Erlass von Bildungsschulden

Senatorinnen, wie z.B. Elizabeth Warren (D-MA), haben die Biden-Regierung bereits aufgefordert, die Exekutivgewalt zu nutzen, um die ersten 50.000 US-Dollar an Schulden zu erlassen, denn mehr als 92 Prozent der Bildungsschulden von Studierenden befinden sich im Besitz der Bundesregierung. Hier könnte Biden etwas bewegen. 
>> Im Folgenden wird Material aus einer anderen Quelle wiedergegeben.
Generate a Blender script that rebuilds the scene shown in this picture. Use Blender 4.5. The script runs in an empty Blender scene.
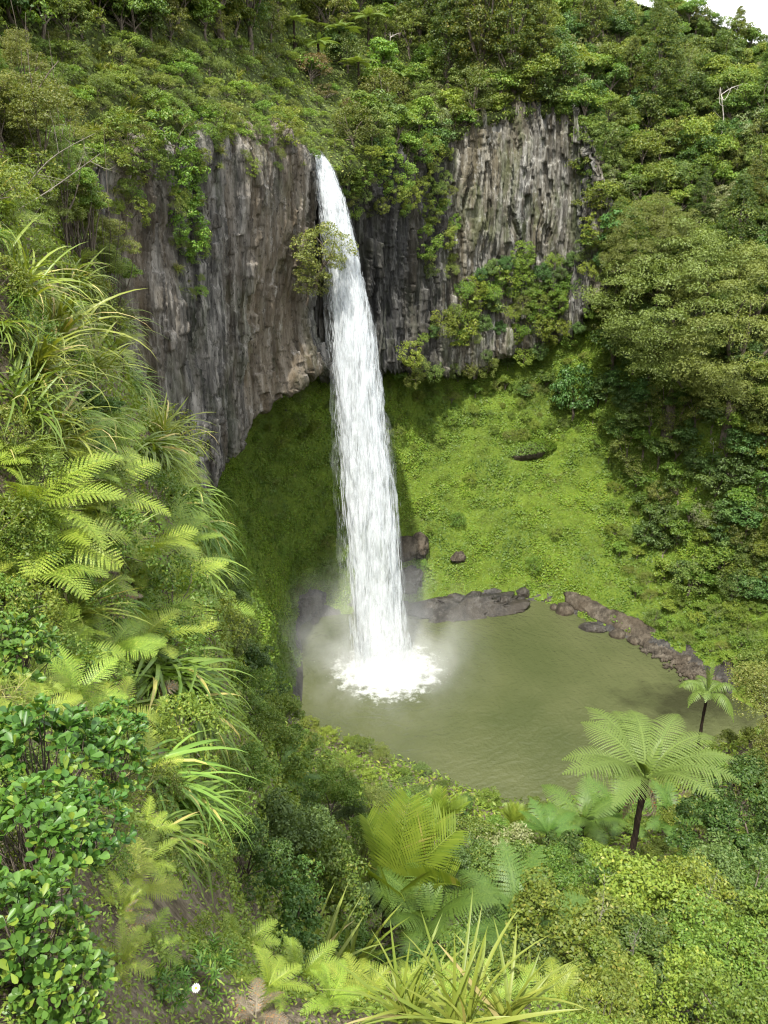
import bpy, math
import numpy as np

R = math.radians
sc = bpy.context.scene
COL = sc.collection

# ---------------------------------------------------------------- camera, sky, sun, exposure
PITCH, F, EYE = R(22), 804.0, 52.5
cam_d = bpy.data.cameras.new('camera')
cam = bpy.data.objects.new('camera', cam_d)
COL.objects.link(cam)
cam.location = (0, 0, EYE)
cam.rotation_euler = (R(90) - PITCH, 0, 0)
cam_d.sensor_fit = 'VERTICAL'
cam_d.sensor_height = 36.0
cam_d.lens = 36.0 * F / 1024
cam_d.clip_start = 0.05
cam_d.clip_end = 5000
sc.camera = cam

SUN_EL, SUN_AZ = R(60), R(199)          # azimuth clockwise from +Y: behind the camera, to its left
wd = bpy.data.worlds.new('World')
sc.world = wd
wd.use_nodes = True
wn, wl = wd.node_tree.nodes, wd.node_tree.links
wn.clear()
sky = wn.new('ShaderNodeTexSky')
sky.sky_type = 'NISHITA'
sky.sun_disc = False
sky.sun_elevation = SUN_EL
sky.sun_rotation = SUN_AZ
sky.air_density = 1.0
sky.dust_density = 2.5
geo = wn.new('ShaderNodeTexCoord')
cn = wn.new('ShaderNodeTexNoise')
cn.inputs['Scale'].default_value = 2.2
cn.inputs['Detail'].default_value = 7
wl.new(geo.outputs['Generated'], cn.inputs['Vector'])
cr = wn.new('ShaderNodeValToRGB')
cr.color_ramp.elements[0].position = 0.28
cr.color_ramp.elements[1].position = 0.5
wl.new(cn.outputs['Fac'], cr.inputs['Fac'])
mixw = wn.new('ShaderNodeMixRGB')
wl.new(cr.outputs['Color'], mixw.inputs['Fac'])
wl.new(sky.outputs['Color'], mixw.inputs['Color1'])
mixw.inputs['Color2'].default_value = (9.0, 9.2, 9.4, 1)
bg = wn.new('ShaderNodeBackground')
bg.inputs['Strength'].default_value = 0.145
wl.new(mixw.outputs['Color'], bg.inputs['Color'])
wo = wn.new('ShaderNodeOutputWorld')
wl.new(bg.outputs['Background'], wo.inputs['Surface'])

sun_d = bpy.data.lights.new('sun', 'SUN')
sun_d.energy = 4.4
sun_d.angle = R(1.0)
sun_d.color = (1.0, 0.955, 0.87)
sun = bpy.data.objects.new('sun', sun_d)
COL.objects.link(sun)
sun.location = (-40, -60, 160)
sun.rotation_euler = (R(90) - SUN_EL, 0, math.pi - SUN_AZ)

sc.view_settings.view_transform = 'Standard'
sc.view_settings.look = 'None'
sc.view_settings.gamma = 1.0
sc.view_settings.use_curve_mapping = False
sc.view_settings.exposure = 1.15
sc.render.film_transparent = False
sc.cycles.max_bounces = 6
sc.cycles.diffuse_bounces = 3
sc.cycles.glossy_bounces = 2
sc.cycles.transmission_bounces = 3
sc.cycles.transparent_max_bounces = 48
sc.cycles.volume_bounces = 3
sc.cycles.sample_clamp_indirect = 6
sc.cycles.use_denoising = True
sc.cycles.filter_width = 1.2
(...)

Einwanderungszahlen wieder ausweiten

Trump hat die Flüchtlingshöchstgrenze für 2021 auf nur 15.000 Personen festgesetzt, weit weniger als Obamas Obergrenze von 110.000 Personen. Joe Biden hat bereits versprochen, die Höchstgrenze auf 125.000 Flüchtlinge zu erhöhen und sie von da an sogar aufzustocken.

Gründung einer Postbank

Es gibt seit Jahren viele Fürsprecher für eine Postbank für Privatkunden. Dem stehen auch die Gewerkschaften positiv gegenüber. Millionen von Amerikaner_innen können aus Zugangs- oder Kostengründen keine Bankdienstleistungen in Anspruch nehmen. Eine staatliche Postbank könnte hier kostenlose oder kostengünstige Leistungen erbringen. 

Wall Street

Biden könnte die Finanzindustrie konsequenter regulieren und den Verbraucherschutz stärken. Bereits bestehende Regulierungsgesetze werden nicht zu 100% umgesetzt, hier gibt es für Biden Spielraum. 

Erweiterung des Zugangs zur Gesundheitsversorgung

Biden kann umgehend die Bemühungen der Trump-Administration stoppen, Obamacare zu untergraben. Auch hier hat er relativ großen Spielraum, auch ohne den Senat. 

 

Das und noch mehr kann Joe Biden ohne den Kongress bewältigen oder anschieben. Darüber hinaus kann er vor allem eines: endlich die völlig überhitzten Gemüter hier in den USA beruhigen und zu guter Regierungsarbeit zurückkehren. Er wird aber auch auf die Partner der USA — besonders Deutschland und Europa — zugehen. Hier sind wir im Gegenzug mit Initiativen und Angeboten der Kooperation gefragt.